In many instances, they can. But white-collar crime in the securities realm may not be one of those instances. Offences such as accounting fraud or insider trading are hard to discover unless insiders are willing to bring issues to light – yet doing so presents huge risks for whistleblowers. Many have faced discipline and dismissal. And even if they escape that fate, their evidence risks damaging their own financial interests: They will likely end up harming and even putting out of business the company that pays their salary. It's only logical that many people weigh the risks (enormous) versus the rewards (none) and decide to turn a blind eye.

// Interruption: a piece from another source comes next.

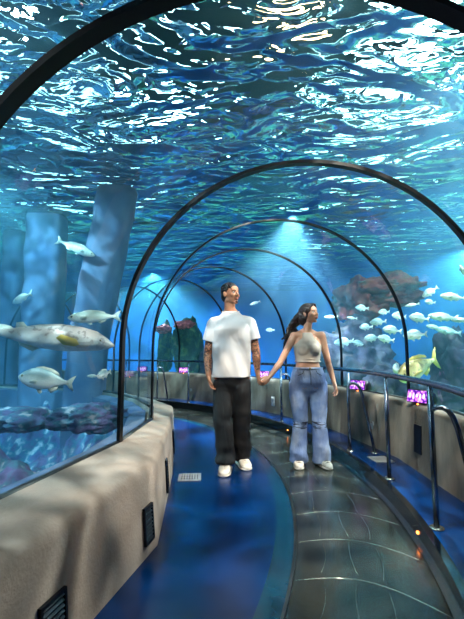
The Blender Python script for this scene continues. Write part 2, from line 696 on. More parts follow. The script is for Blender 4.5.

In 2011, the U.S. Securities and Exchange Commission decided to see whether they could change those attitudes by paying cash for tips that lead to successful prosecutions. The program has succeeded beyond all expectations, with 3,600 tips pouring in last year alone. Many of them are coming from citizens of other countries – including 58 from Canadians last year – who prefer to bring forward allegations of wrongdoing in a jurisdiction where they may be paid for the information. The Globe and Mail reported Wednesday that SEC officials began investigating Toronto-based advertising company MDC Partners Inc. on the basis of a whistleblower tip.

The Ontario Securities Commission is now considering a similar program, motivated by the success of the U.S. strategy. The proposal is facing criticism, with some saying it could encourage false reports. But with payouts only possible for successful prosecutions, there is nothing to be gained from crying wolf.

The OSC's bigger challenge will be deciding whether to provide payments to people involved in wrongdoing. It's a line that must be drawn carefully, but balance is possible. The OSC needs strong tools to discover and investigate crimes, and payments for information can be justified if they lead to more successful prosecutions.